# 30087
THE WATTLERS
[WORLD WAR ONE] Wattler’s Theatre. Some where in ….. Grand Christmas Pantomime “Robinson Crusoe”. Nightly 6 p.m. Produced by The Wattlers. Presented at popular prices. Officers: 2 francs. Other ranks: 50 cents. Programme 1d.
$300.00 AUD
Hazebrouk : Imp. Stoven, [December, 1917]. Octavo bifolium (245 x 160 mm), lithograph printed on thickish green paper, centre pages with full cast for the evening’s entertainment, rear page with humorous notices such as ‘If you want anything done come to us [The Wattlers]. Our speciality is beershifting. We do this free providing you have got plenty of BEER’, and ‘Where do these wonderful working Wattlers live? Why some where in Telegraphic address “WATTLE”‘; old folds, some toning, but complete and well preserved.
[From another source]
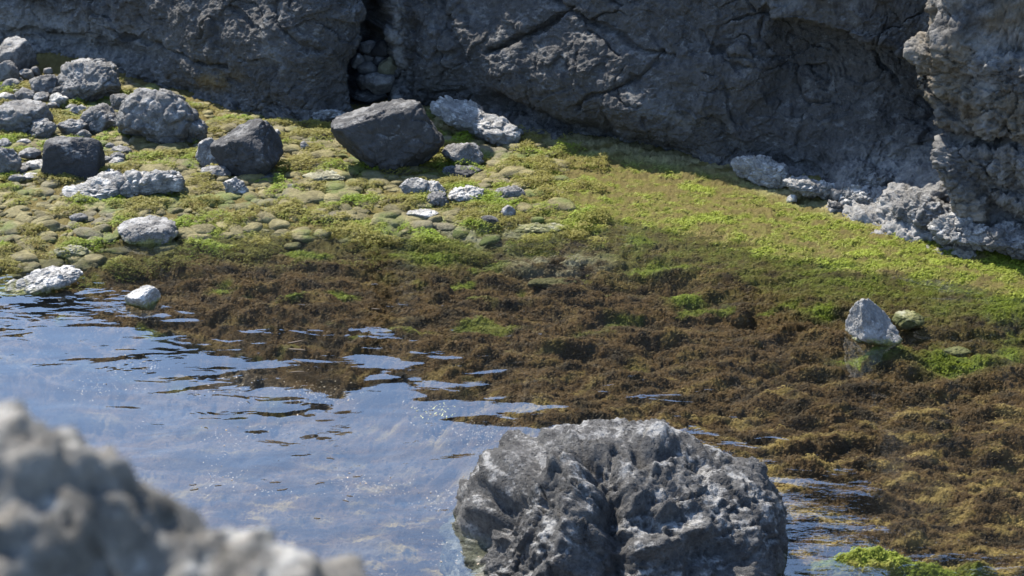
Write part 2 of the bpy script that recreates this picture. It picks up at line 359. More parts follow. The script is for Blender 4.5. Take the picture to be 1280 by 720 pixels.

We can find no information on the unofficial concert party known as The Wattlers, who were perhaps only formed for this one occasion, a Christmas 1917 panto presented to troops behind the front line near Hazebrouck on the Western Front. Were The Wattlers an Australian troupe – or at least, a troupe with an Australian element? Both the name, as well as the irreverent humour evident in this apparently unrecorded programme, would strongly suggest that they were. However, only further research into the identities of the performers based on the names printed on the programme would be able to confirm this. The names are as follows:
Dainty Attwood; Jennie Sutton; Gladys Sale; Sadie Eames; Bob Wright; Billy Murden; Tom Martin; Jimmy Culleen; Tom Aird; Davy Hunter; Bert Mann; Tiny Beadle; Vic Beecroft; Jimmy Mitson, Bert Town; Tich Marrett; Fred Milton; Aubrey Taylor.
Many Australian soldiers would, of course, meet their fate only a few months later in the Battle of Hazebrouck during the German Spring Offensive of April, 1918.